Eighty-two years of SWC history down the toilet, though, its final years were riddled with sanctions and scandal.

That was the beginning of the end for the rose-colored mystique of college football. Now, you can turn on the Big Ten Network on a Saturday and see Nebraska face Rutgers in a noon kickoff nobody but a fan of those two schools cares one bit about.

It's why Justin Tucker's last-second field goal to lift Texas over Texas A&M in 2011 ended a 118-year rivalry dating back to 1894.

And why the Kansas and Missouri game, a series beginning in 1891 that was dubbed the Border War because the two states waged bloody battles during the Civil War, has been dormant since 2011.

Both Texas A&M and Missouri joined the SEC in 2011, leaving history behind for the dollar. Ironically, in Texas' pursuit of more revenue, its joining the SEC will resume the rivalry with A&M in 2025.

It's an indisputable fact that Maryland's move to the Big Ten was the correct one, a position furthered by the conference's additions of UCLA and USC beginning in 2024 and the apparent danger the ACC is now in.

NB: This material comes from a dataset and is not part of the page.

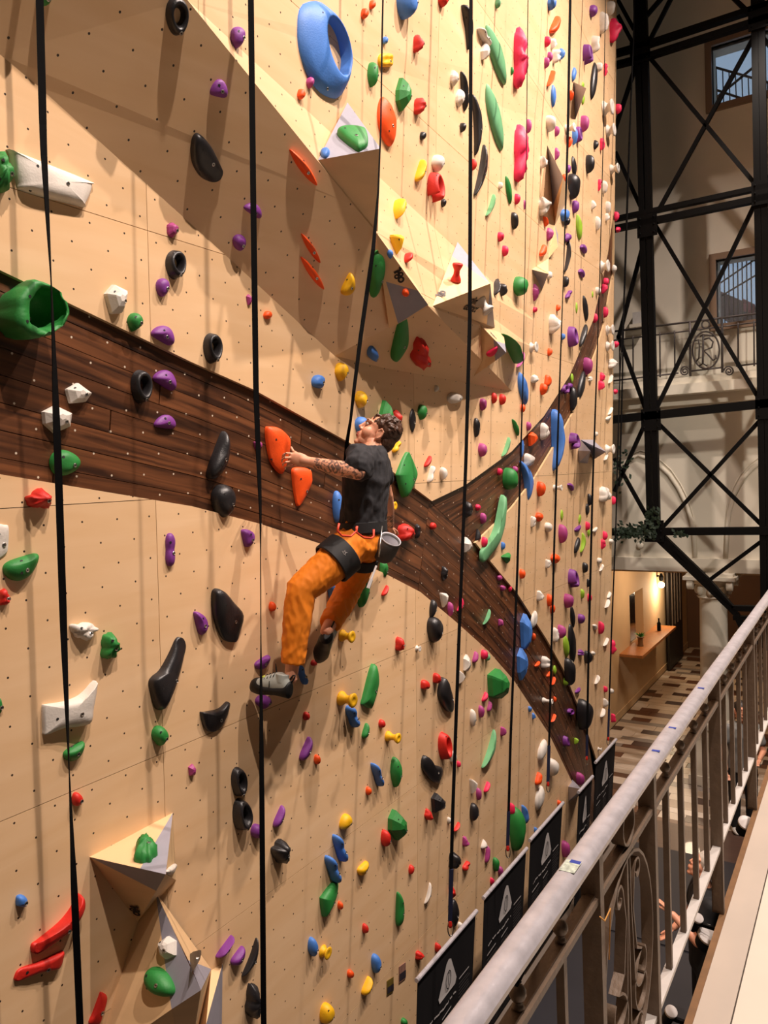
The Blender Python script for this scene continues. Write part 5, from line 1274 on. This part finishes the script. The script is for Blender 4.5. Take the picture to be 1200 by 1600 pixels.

It salvaged the dire financial state the athletic department was once in, and there's also a pleasure in seeing the Tobacco Road conference scramble with Clemson and Florida State seemingly destined for the SEC.

None of that makes the product as enjoyable as the ACC once was. I want Maryland to win across the board, but there's little emotion, and there's no hatred. I miss that.

On a national scale, the idea of two 16-plus-team super conferences in the Big Ten and SEC shatters everything that was once special about college football.

Regional conferences provided spirited discussion in communities and in the workplace among alums. The results of games extended beyond a television screen or social media.

It's a travesty that the Backyard Brawl was abandoned with West Virginia now in the Big 12 and Pittsburgh in the ACC. Thankfully, the series is slated to resume this year.

Bowl season is already a shell of what it once was due to the College Football Playoff, but it will only get worse.

In the BCS era, it was a travesty that undefeated teams were denied an opportunity to compete for a national championship, particularly the non-Power 5 teams like Boise State, TCU and Utah that looked the part.

But an unfortunate side effect of a playoff is that historic, legendary bowls are a consolation prize. The Rose Bowl is now a battle between whichever fringe Top 25 Pac-12 team finishes first, and whoever finishes second in the Big Ten (the first-place team is a lock for the playoff).

With USC and UCLA exiting the Pac-12 and the Big 12 rumored to be looking to add any number of Pac-12 refugees Arizona, Arizona State, Utah and Washington, the Rose Bowl might as well cease to exist.

I'm not one of those people that whine about there being too many bowl games. Those clowns clearly don't actually enjoy the sport. Who would complain about more football?

I'm also not one of those people that believes the College Football Playoff renders the regular-season meaningless. Again, I don't think they actually watch the games.

Change isn't always a bad thing, and reticence to change is often short sighted. Yet, something just doesn't feel right about what's happening in this bout of realignment.

The people calling the shots don't seem to understand, or care, why many college football fans prefer the sport to the NFL.

They only see the bottom line, and it's at the expense of the very thing that makes college football special. What's tradition for a few extra bucks? Capitalism at its finest.